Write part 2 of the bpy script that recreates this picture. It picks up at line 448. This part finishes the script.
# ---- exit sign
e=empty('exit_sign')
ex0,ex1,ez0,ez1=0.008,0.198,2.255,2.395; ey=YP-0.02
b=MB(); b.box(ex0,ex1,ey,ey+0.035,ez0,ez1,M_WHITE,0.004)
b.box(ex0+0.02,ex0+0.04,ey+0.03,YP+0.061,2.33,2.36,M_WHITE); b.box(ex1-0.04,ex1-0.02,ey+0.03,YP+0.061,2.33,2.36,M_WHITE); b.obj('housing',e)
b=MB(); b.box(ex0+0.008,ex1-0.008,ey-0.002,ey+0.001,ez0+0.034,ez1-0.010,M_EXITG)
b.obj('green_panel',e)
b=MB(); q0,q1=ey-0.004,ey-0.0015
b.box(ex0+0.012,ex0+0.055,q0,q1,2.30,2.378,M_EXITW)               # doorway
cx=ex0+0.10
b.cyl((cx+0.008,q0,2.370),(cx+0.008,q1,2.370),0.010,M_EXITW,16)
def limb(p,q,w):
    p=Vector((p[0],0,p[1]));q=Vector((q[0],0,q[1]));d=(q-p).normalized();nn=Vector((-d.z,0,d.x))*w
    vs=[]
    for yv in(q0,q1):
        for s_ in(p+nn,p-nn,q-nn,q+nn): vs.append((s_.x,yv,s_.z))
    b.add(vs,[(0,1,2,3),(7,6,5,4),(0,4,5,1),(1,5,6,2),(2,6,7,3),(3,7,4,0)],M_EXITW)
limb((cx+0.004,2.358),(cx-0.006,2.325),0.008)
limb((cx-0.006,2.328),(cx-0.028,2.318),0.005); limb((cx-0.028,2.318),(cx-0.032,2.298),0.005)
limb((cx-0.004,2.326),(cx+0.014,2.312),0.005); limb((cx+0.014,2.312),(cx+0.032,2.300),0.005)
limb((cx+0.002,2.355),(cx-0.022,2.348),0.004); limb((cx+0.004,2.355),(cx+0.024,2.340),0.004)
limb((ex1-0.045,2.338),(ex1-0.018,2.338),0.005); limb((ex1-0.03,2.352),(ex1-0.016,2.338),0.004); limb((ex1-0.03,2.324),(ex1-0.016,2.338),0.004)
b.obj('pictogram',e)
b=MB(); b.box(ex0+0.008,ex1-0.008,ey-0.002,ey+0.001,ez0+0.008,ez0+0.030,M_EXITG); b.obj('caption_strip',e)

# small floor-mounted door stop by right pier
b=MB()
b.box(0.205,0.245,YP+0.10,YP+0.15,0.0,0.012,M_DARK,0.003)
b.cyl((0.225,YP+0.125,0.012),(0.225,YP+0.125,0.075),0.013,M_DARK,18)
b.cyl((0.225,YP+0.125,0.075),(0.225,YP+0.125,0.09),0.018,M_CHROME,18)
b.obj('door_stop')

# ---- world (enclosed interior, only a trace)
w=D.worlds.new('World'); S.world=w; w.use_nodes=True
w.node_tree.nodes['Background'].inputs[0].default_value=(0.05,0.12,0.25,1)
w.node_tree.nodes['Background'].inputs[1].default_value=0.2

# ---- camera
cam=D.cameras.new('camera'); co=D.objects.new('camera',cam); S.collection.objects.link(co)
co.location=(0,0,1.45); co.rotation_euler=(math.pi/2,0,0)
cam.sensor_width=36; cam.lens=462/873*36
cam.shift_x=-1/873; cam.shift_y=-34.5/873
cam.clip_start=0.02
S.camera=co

══════════════════════════════

### Task
Repeat the data in its entirety, character for character.

### Output for this exercise
Write part 2 of the bpy script that recreates this picture. It picks up at line 448. This part finishes the script.
# ---- exit sign
e=empty('exit_sign')
ex0,ex1,ez0,ez1=0.008,0.198,2.255,2.395; ey=YP-0.02
b=MB(); b.box(ex0,ex1,ey,ey+0.035,ez0,ez1,M_WHITE,0.004)
b.box(ex0+0.02,ex0+0.04,ey+0.03,YP+0.061,2.33,2.36,M_WHITE); b.box(ex1-0.04,ex1-0.02,ey+0.03,YP+0.061,2.33,2.36,M_WHITE); b.obj('housing',e)
b=MB(); b.box(ex0+0.008,ex1-0.008,ey-0.002,ey+0.001,ez0+0.034,ez1-0.010,M_EXITG)
b.obj('green_panel',e)
b=MB(); q0,q1=ey-0.004,ey-0.0015
b.box(ex0+0.012,ex0+0.055,q0,q1,2.30,2.378,M_EXITW)               # doorway
cx=ex0+0.10
b.cyl((cx+0.008,q0,2.370),(cx+0.008,q1,2.370),0.010,M_EXITW,16)
def limb(p,q,w):
    p=Vector((p[0],0,p[1]));q=Vector((q[0],0,q[1]));d=(q-p).normalized();nn=Vector((-d.z,0,d.x))*w
    vs=[]
    for yv in(q0,q1):
        for s_ in(p+nn,p-nn,q-nn,q+nn): vs.append((s_.x,yv,s_.z))
    b.add(vs,[(0,1,2,3),(7,6,5,4),(0,4,5,1),(1,5,6,2),(2,6,7,3),(3,7,4,0)],M_EXITW)
limb((cx+0.004,2.358),(cx-0.006,2.325),0.008)
limb((cx-0.006,2.328),(cx-0.028,2.318),0.005); limb((cx-0.028,2.318),(cx-0.032,2.298),0.005)
limb((cx-0.004,2.326),(cx+0.014,2.312),0.005); limb((cx+0.014,2.312),(cx+0.032,2.300),0.005)
limb((cx+0.002,2.355),(cx-0.022,2.348),0.004); limb((cx+0.004,2.355),(cx+0.024,2.340),0.004)
limb((ex1-0.045,2.338),(ex1-0.018,2.338),0.005); limb((ex1-0.03,2.352),(ex1-0.016,2.338),0.004); limb((ex1-0.03,2.324),(ex1-0.016,2.338),0.004)
b.obj('pictogram',e)
b=MB(); b.box(ex0+0.008,ex1-0.008,ey-0.002,ey+0.001,ez0+0.008,ez0+0.030,M_EXITG); b.obj('caption_strip',e)

# small floor-mounted door stop by right pier
b=MB()
b.box(0.205,0.245,YP+0.10,YP+0.15,0.0,0.012,M_DARK,0.003)
b.cyl((0.225,YP+0.125,0.012),(0.225,YP+0.125,0.075),0.013,M_DARK,18)
b.cyl((0.225,YP+0.125,0.075),(0.225,YP+0.125,0.09),0.018,M_CHROME,18)
b.obj('door_stop')

# ---- world (enclosed interior, only a trace)
w=D.worlds.new('World'); S.world=w; w.use_nodes=True
w.node_tree.nodes['Background'].inputs[0].default_value=(0.05,0.12,0.25,1)
w.node_tree.nodes['Background'].inputs[1].default_value=0.2

# ---- camera
cam=D.cameras.new('camera'); co=D.objects.new('camera',cam); S.collection.objects.link(co)
co.location=(0,0,1.45); co.rotation_euler=(math.pi/2,0,0)
cam.sensor_width=36; cam.lens=462/873*36
cam.shift_x=-1/873; cam.shift_y=-34.5/873
cam.clip_start=0.02
S.camera=co